The Scanning Tunneling Microscopy (STM) was developed in 1984 and is based on the quantum mechanical tunneling effect enabling electrons to pass a non-conductive barrier. This effect occurs if the barrier width is so small that the exponentially decreasing wave function of the electrons on one side of the barrier (equation (1)) does not completely vanish on the other side, resulting in a finite probability for the electron to “tunnel” through this barrier to the other side. If a voltage is applied between both sides a closed circuit results, whose of current It depends exponentially on the barrier width and the distance of the two conducting sides respectively (equation (2)).

One side of the barrier described above is typically represented by the sample, the other side is represented by a conducting tip (usually made of tungsten or platinium-iridium). If this tip is brought into tunnel contact (distance ~0.1 nm) and raster-scanned over the sample, a vertical profile results from the course of the tunneling current. On the left side the actual sample setup is depicted: By eye, the tungsten tip is brought up from below towards the sample that is hanging overhead. Then a computer-controlled fine approach of the tip is performed until it is only some tenths of nanometers away from the sample. During the following raster-scanning the tunnel current is usually kept at a constant value (~0.01-1 nA) by means of a feedback loop. The scanner of our Omicron STM allows scan ranges of up to 18 x 18 µm2.

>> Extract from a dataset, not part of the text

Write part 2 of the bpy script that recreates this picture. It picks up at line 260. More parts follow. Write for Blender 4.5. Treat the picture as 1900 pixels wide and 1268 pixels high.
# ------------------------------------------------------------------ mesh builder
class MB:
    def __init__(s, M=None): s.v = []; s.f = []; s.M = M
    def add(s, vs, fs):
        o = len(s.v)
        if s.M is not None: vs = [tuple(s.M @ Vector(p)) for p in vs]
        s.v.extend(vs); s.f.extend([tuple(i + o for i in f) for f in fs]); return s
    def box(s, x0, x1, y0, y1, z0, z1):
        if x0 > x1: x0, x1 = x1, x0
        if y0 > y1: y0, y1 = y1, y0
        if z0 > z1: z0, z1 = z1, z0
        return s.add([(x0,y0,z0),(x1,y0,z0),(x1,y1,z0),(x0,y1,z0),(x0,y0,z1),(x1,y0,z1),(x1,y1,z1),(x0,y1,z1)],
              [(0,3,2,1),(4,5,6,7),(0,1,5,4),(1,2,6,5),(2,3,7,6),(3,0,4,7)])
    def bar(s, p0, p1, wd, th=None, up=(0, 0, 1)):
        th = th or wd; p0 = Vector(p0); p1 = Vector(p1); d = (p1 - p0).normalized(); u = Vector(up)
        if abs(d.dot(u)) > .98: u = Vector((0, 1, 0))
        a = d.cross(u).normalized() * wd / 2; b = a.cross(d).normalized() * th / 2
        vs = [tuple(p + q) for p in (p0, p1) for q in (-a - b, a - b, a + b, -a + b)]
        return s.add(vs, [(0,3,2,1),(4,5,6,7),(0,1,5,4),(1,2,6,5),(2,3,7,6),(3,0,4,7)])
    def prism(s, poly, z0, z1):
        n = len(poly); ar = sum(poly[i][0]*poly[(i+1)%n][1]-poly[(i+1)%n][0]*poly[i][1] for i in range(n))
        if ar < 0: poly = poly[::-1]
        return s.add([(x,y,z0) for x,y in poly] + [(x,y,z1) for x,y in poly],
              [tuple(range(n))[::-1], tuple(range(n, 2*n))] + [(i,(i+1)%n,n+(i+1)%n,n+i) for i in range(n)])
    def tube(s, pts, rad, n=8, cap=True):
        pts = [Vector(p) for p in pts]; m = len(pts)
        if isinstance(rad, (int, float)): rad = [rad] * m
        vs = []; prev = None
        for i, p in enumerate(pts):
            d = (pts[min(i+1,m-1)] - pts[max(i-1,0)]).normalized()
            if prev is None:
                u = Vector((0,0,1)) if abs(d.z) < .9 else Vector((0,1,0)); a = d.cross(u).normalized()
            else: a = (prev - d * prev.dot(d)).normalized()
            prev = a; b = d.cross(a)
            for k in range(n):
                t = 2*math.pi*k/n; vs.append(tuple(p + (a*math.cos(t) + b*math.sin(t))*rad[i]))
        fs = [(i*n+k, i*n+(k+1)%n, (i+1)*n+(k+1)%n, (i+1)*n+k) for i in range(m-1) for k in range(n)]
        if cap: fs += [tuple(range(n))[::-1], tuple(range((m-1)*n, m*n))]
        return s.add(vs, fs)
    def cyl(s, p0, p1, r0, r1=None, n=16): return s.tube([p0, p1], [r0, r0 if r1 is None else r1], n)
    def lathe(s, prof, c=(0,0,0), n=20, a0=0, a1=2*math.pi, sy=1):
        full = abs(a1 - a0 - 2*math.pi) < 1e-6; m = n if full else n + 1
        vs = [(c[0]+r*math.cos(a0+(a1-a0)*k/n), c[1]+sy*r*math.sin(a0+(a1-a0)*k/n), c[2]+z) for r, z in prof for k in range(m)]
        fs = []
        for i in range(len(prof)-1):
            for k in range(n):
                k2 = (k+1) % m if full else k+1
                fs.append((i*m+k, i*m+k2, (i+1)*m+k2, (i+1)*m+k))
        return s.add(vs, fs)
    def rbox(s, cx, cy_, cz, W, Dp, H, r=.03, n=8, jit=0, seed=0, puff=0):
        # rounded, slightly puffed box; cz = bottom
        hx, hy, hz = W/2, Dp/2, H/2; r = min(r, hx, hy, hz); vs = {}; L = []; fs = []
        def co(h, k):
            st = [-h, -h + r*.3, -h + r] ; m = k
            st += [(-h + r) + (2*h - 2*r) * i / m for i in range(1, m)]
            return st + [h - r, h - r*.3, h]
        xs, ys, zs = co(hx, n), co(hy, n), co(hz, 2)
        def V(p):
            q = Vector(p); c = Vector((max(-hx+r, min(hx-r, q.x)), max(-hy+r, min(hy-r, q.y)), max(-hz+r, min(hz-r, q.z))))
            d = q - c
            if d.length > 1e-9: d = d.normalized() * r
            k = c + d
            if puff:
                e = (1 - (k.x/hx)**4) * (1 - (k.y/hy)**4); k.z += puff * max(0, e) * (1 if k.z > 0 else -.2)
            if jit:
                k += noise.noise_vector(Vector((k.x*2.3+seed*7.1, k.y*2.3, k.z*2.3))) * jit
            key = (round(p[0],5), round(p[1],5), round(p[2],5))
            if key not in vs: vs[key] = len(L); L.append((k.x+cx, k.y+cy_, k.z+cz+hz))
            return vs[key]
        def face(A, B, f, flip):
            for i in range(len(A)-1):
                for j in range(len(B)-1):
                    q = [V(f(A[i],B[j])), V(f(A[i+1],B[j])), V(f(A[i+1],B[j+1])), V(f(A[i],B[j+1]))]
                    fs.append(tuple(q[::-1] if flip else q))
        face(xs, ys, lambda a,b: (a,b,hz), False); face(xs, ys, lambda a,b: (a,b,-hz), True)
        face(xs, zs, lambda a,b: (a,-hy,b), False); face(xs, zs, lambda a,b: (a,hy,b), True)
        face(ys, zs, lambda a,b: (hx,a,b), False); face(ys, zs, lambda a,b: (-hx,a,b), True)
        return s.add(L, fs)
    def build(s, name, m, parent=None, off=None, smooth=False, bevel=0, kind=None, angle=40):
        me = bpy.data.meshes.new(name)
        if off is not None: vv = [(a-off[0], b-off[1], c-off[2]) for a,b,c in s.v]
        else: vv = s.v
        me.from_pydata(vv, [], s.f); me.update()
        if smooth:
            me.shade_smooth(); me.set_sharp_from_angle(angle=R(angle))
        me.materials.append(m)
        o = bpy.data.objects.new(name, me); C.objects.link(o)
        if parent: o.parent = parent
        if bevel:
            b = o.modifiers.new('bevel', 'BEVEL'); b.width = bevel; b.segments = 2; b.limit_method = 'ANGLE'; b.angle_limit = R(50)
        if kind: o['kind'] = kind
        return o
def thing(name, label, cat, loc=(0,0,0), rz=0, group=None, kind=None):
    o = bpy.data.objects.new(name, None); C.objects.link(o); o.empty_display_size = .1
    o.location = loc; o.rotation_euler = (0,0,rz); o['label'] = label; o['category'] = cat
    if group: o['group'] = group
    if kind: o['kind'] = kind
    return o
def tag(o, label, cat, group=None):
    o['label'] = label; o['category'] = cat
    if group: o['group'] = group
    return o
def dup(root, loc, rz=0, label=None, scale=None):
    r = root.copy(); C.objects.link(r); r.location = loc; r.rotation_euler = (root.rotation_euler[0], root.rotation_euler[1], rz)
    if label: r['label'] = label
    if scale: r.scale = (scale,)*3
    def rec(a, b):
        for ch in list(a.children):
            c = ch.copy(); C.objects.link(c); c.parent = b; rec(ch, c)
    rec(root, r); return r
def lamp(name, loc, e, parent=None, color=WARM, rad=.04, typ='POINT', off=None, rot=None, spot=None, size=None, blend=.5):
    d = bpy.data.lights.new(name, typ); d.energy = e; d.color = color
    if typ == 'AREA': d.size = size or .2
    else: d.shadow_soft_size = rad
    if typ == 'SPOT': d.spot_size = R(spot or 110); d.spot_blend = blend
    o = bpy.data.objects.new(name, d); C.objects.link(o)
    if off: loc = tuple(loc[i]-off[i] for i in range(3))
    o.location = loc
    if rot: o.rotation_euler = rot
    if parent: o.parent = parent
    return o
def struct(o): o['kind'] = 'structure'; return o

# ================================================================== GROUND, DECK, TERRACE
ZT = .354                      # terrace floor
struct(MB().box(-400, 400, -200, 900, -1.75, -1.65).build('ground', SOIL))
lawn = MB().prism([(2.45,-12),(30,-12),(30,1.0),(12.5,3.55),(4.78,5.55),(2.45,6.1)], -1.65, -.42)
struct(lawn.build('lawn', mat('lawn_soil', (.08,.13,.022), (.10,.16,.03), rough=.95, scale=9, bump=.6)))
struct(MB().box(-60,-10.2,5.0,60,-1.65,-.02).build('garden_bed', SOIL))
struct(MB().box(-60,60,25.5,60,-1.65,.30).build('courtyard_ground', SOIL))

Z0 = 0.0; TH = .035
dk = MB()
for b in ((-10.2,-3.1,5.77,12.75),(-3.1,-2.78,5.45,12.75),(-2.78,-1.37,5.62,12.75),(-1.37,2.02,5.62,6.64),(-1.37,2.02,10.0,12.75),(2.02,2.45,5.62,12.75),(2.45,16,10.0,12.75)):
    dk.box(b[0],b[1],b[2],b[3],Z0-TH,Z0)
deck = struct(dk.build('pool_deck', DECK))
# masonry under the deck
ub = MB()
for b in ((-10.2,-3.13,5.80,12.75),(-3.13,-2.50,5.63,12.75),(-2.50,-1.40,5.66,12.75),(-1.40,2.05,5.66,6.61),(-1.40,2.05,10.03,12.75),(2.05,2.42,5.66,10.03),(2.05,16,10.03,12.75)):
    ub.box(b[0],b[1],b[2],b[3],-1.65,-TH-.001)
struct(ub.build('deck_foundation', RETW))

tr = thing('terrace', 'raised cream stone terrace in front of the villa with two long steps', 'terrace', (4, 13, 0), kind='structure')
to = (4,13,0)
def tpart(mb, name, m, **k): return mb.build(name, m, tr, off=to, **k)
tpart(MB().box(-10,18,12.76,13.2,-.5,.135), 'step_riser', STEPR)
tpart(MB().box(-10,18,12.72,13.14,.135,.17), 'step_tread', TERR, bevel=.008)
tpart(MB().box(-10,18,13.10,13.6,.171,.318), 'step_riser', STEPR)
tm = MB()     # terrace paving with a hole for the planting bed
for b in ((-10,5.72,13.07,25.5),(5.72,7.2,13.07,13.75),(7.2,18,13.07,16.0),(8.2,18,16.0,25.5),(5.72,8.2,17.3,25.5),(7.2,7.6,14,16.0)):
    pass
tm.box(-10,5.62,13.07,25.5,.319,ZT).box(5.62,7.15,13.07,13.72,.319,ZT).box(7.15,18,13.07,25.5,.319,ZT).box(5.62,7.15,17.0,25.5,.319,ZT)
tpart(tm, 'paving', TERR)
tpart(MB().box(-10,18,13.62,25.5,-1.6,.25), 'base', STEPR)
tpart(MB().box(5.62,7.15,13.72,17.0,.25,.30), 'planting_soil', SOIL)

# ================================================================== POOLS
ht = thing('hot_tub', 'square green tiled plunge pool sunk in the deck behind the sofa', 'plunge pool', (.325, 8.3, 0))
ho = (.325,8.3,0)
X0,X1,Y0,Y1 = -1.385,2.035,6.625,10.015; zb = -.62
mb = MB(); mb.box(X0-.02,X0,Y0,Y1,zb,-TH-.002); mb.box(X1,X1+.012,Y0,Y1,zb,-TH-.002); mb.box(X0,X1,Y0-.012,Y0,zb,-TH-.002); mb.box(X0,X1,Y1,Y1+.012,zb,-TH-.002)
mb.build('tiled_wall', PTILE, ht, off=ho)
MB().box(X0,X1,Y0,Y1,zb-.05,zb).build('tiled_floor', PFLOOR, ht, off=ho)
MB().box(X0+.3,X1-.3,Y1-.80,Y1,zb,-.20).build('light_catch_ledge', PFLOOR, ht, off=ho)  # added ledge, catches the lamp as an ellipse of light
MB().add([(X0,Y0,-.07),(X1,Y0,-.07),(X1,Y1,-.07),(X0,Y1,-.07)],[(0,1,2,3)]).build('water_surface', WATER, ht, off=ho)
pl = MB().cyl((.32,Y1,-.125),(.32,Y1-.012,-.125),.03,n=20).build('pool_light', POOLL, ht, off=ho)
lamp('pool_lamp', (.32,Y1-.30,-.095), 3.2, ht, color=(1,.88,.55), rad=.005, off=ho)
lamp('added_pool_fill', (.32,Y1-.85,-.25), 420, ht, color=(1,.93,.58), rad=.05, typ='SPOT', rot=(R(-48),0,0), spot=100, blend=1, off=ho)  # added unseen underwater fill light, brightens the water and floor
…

By raster scanning the surface of a (conducting) substrate, surface properties like atomic arrangements can be probed subsequently. As an example is given below the image of a gold surface with monatomic steps and the wave shaped reconstruction of the (111)-surface is depicted. The step height is 0.2 nm.

With sufficiently good tip quality and pureness of the sample atomic resolution can be achieved on some substrates at room temperature, as is the case with HOPG. In the left image the Moiré superstructure is clearly visible.

Adsorbed monolayers of organic molecules are also easily resolved on metal surfaces, for example copper-phthalocyanine on Au(111). Single molecules can be identified as shown by the inset in the right image.